## start RECORD SET

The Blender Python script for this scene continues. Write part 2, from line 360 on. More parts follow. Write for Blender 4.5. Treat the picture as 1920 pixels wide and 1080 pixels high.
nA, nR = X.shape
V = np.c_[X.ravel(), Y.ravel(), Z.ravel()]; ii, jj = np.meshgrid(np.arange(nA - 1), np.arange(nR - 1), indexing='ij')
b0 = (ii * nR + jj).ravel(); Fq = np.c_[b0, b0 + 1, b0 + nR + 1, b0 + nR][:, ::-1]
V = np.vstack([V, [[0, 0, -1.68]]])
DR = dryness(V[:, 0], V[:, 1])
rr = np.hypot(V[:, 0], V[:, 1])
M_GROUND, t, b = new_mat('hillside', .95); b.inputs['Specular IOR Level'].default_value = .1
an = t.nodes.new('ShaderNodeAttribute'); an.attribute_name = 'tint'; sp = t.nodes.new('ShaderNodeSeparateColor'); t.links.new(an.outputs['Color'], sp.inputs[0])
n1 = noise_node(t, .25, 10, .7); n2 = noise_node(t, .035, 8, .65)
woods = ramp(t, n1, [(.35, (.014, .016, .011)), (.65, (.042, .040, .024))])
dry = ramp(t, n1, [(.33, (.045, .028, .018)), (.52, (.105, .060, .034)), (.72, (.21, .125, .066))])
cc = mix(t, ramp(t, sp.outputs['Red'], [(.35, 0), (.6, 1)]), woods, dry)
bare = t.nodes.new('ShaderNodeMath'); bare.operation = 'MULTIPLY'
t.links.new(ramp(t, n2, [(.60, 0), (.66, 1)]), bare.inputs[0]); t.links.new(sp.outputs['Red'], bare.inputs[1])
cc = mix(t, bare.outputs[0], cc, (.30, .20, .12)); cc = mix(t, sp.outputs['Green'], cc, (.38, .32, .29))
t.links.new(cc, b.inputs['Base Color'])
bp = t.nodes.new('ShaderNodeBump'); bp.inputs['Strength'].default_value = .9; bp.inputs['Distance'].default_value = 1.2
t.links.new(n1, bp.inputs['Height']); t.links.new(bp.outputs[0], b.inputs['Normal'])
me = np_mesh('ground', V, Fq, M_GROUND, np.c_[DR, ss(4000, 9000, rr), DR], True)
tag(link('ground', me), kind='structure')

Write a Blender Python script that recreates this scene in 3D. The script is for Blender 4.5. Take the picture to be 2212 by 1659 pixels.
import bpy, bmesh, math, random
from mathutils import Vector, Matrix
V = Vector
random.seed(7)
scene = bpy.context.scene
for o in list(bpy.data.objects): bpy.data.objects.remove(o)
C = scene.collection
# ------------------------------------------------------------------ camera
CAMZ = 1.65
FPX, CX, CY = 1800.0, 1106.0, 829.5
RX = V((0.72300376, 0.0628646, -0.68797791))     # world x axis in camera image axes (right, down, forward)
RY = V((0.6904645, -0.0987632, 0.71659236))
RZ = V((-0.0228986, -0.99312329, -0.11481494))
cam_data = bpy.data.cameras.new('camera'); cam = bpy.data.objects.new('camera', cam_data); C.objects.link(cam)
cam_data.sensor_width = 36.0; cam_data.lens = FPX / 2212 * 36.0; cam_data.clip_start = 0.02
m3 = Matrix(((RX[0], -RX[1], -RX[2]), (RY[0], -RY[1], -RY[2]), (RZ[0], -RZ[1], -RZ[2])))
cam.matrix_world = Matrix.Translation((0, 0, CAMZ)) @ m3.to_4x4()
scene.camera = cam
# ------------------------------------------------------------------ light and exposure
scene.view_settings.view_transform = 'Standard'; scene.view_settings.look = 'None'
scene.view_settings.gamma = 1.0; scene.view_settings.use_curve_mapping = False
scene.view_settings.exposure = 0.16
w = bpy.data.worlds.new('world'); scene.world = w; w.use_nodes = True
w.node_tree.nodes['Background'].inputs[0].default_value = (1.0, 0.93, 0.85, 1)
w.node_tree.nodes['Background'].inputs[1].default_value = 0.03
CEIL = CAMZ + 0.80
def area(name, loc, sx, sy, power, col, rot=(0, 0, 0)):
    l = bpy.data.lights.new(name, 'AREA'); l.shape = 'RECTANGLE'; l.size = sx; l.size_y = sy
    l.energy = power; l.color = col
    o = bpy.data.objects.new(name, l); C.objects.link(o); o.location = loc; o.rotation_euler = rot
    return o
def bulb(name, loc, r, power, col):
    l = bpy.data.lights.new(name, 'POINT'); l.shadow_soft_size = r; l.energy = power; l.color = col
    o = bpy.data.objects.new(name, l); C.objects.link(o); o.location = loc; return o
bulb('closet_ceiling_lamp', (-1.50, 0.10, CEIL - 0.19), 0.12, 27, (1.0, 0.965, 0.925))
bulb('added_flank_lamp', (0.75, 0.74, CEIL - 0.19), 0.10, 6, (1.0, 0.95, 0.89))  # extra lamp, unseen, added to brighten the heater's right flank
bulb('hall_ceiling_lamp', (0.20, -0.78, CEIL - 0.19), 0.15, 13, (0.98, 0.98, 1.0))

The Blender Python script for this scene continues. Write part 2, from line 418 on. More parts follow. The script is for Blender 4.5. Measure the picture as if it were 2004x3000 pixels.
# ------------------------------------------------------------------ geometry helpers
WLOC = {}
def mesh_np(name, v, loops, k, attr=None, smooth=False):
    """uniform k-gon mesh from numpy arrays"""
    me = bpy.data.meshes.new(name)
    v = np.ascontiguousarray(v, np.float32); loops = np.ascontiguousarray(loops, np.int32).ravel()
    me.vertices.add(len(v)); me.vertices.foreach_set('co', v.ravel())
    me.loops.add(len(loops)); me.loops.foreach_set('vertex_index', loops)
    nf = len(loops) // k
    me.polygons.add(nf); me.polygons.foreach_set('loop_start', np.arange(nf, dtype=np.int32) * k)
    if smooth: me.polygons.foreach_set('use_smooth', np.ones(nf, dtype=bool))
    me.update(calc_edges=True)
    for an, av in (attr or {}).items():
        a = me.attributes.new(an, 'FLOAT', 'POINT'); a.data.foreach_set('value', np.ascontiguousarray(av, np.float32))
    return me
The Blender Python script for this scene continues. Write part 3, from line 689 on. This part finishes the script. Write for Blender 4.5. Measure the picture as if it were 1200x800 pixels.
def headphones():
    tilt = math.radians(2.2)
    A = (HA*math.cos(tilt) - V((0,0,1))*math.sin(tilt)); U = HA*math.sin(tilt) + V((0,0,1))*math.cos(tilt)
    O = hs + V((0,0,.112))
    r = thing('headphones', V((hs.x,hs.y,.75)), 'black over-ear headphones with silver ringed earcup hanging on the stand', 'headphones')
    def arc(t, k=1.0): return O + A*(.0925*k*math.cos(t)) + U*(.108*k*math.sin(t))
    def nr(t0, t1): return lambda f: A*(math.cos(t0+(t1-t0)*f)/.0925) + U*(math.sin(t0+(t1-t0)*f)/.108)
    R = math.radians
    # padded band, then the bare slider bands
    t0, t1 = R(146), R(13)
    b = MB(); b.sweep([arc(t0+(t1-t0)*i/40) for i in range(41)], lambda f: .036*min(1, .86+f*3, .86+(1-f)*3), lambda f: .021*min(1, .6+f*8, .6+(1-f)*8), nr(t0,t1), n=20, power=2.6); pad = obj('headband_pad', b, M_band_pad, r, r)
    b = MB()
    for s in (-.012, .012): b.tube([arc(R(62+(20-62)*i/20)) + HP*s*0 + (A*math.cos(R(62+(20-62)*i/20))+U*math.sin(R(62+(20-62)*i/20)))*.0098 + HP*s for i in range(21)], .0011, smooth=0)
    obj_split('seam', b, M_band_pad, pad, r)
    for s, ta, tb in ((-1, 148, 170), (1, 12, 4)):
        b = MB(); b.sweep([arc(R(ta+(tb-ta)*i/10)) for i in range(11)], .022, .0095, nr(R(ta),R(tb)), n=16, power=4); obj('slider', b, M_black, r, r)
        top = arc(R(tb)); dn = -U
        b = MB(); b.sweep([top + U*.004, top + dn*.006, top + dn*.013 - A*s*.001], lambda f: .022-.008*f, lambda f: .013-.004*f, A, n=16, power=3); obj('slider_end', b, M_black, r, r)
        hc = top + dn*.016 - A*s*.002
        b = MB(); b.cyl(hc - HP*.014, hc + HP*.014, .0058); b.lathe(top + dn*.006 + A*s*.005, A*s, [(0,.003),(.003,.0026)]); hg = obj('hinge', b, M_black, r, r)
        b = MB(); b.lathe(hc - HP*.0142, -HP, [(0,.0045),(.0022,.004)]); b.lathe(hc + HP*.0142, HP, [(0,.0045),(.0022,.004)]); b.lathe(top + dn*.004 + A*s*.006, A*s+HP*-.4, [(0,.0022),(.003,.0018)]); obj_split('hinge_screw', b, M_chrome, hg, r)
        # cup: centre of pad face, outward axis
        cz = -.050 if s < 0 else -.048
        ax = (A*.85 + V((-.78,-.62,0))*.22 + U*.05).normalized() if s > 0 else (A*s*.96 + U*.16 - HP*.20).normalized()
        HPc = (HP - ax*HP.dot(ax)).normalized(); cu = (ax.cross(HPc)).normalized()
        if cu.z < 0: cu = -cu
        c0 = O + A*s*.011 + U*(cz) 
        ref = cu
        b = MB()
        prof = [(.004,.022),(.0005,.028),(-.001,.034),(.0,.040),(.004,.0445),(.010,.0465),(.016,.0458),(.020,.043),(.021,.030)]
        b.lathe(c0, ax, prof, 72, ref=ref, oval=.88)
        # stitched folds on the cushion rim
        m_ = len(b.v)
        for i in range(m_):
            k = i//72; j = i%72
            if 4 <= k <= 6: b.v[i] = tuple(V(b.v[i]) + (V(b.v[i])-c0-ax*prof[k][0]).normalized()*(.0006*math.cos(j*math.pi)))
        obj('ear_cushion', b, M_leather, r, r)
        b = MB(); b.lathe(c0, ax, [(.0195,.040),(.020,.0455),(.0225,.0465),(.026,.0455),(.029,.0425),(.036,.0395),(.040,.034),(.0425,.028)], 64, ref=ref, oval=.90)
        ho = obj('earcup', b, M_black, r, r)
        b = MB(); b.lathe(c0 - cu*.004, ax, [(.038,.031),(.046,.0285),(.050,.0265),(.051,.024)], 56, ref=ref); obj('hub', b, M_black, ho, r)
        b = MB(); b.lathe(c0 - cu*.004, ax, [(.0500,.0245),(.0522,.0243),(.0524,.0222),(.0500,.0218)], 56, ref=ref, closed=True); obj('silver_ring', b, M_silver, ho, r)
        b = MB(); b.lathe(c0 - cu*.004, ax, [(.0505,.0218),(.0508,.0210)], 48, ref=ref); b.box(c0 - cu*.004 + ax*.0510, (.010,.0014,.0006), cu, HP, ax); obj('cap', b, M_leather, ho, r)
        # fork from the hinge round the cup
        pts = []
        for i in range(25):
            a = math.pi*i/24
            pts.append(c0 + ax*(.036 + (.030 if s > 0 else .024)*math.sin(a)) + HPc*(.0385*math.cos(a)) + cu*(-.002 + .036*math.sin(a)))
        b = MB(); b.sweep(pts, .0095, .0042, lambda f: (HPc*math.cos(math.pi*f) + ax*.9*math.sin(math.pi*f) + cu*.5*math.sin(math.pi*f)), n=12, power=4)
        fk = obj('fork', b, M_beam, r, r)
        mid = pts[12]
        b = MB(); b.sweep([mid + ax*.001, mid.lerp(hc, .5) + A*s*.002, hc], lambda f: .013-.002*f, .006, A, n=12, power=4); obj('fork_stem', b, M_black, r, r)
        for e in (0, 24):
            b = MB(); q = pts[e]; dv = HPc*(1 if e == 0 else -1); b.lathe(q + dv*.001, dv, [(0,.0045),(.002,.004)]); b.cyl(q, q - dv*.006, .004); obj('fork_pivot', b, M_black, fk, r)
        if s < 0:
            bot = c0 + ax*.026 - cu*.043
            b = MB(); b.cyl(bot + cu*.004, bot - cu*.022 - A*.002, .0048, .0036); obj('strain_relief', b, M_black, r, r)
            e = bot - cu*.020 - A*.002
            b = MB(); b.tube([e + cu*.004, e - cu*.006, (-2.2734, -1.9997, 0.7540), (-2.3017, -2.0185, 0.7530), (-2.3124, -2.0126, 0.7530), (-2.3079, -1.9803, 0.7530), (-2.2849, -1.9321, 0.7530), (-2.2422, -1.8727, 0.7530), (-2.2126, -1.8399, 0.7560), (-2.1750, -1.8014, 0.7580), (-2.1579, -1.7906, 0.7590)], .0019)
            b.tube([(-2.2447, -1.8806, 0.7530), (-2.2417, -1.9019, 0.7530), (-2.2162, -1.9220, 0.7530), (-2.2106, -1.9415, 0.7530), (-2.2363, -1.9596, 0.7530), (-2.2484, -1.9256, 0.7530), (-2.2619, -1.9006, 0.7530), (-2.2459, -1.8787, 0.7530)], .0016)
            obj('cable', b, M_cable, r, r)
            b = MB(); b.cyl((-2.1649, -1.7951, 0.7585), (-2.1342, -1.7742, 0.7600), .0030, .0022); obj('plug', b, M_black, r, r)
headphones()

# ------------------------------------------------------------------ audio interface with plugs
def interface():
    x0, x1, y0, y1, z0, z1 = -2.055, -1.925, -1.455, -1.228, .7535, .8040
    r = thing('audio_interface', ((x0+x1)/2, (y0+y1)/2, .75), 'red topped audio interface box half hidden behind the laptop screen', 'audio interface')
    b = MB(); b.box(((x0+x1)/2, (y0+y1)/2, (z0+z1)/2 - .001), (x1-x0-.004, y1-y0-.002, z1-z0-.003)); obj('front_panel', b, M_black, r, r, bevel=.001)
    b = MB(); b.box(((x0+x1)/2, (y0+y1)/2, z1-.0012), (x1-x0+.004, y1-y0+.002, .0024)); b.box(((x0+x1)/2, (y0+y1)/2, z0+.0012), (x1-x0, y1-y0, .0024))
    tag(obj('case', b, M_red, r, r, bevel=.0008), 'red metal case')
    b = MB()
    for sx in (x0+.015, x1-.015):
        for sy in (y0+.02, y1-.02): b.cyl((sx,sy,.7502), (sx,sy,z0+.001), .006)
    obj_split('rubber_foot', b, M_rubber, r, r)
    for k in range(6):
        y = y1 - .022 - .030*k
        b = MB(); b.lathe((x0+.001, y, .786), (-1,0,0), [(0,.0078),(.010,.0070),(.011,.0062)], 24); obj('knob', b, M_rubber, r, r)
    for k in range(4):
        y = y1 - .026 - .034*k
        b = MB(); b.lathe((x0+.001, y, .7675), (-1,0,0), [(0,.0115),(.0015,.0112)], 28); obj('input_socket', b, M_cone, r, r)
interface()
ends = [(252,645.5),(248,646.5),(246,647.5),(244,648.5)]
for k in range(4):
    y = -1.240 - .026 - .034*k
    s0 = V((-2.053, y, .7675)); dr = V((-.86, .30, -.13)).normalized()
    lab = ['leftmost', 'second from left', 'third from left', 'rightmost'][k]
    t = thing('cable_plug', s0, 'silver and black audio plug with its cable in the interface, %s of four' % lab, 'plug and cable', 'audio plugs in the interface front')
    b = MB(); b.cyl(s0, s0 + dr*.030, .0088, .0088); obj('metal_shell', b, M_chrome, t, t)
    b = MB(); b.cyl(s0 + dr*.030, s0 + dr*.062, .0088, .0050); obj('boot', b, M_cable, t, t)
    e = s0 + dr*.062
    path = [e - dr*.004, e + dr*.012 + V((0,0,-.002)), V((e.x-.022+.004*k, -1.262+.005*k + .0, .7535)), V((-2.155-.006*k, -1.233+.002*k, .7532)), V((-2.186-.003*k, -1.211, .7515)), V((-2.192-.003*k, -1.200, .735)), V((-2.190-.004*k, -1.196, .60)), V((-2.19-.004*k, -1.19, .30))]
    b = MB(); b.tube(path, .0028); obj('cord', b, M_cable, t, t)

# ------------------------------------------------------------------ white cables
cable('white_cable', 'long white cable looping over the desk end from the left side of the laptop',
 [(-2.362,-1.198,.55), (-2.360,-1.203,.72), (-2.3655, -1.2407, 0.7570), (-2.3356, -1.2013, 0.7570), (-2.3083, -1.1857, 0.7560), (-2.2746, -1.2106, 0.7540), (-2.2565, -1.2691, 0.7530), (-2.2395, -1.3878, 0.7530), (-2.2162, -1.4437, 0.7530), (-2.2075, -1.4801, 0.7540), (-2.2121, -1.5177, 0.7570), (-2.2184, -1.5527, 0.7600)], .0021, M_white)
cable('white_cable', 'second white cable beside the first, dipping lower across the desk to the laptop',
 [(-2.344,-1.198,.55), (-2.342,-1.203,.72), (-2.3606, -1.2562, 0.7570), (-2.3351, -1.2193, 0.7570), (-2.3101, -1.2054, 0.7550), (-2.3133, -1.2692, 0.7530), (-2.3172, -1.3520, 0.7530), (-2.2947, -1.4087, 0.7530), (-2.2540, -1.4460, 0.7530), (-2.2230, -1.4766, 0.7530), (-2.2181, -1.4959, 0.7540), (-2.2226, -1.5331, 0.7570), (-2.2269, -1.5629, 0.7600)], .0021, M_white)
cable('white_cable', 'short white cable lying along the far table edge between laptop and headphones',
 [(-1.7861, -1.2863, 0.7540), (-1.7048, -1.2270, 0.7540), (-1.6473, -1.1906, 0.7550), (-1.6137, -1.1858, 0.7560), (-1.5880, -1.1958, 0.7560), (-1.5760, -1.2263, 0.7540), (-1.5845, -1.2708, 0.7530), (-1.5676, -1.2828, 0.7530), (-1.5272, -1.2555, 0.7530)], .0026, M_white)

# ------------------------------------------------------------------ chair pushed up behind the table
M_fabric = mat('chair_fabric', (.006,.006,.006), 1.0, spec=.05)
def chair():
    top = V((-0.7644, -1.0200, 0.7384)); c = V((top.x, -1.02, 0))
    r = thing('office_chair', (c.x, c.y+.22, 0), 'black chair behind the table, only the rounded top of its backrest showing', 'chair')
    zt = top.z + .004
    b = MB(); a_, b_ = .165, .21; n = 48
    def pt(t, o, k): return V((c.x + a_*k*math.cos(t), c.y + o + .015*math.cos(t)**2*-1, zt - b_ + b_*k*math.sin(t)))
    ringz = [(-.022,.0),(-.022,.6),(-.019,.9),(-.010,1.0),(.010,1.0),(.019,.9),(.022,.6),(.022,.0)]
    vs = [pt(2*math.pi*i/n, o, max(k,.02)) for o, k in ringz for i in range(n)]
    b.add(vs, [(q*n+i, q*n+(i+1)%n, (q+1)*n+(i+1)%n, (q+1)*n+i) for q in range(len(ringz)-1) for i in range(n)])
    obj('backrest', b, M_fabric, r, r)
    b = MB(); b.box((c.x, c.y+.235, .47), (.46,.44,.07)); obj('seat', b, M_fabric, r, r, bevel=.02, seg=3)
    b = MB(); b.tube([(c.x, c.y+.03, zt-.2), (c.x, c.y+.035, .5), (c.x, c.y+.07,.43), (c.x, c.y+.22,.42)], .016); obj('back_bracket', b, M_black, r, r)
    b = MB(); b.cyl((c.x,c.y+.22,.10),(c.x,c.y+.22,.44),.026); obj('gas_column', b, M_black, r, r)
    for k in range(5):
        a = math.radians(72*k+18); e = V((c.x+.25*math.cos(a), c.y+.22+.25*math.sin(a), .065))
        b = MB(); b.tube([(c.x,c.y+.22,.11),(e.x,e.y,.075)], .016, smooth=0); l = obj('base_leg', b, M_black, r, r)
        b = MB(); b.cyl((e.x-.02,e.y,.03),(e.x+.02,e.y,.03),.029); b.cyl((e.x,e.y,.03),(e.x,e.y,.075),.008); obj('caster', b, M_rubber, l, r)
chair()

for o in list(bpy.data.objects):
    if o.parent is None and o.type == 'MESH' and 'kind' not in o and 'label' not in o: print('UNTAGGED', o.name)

## end RECORD SET

GOAL: Show all lines from the records above where the word "part" occurs.

FINAL RESULT:
The Blender Python script for this scene continues. Write part 2, from line 360 on. More parts follow. Write for Blender 4.5. Treat the picture as 1920 pixels wide and 1080 pixels high.
The Blender Python script for this scene continues. Write part 2, from line 418 on. More parts follow. The script is for Blender 4.5. Measure the picture as if it were 2004x3000 pixels.
The Blender Python script for this scene continues. Write part 3, from line 689 on. This part finishes the script. Write for Blender 4.5. Measure the picture as if it were 1200x800 pixels.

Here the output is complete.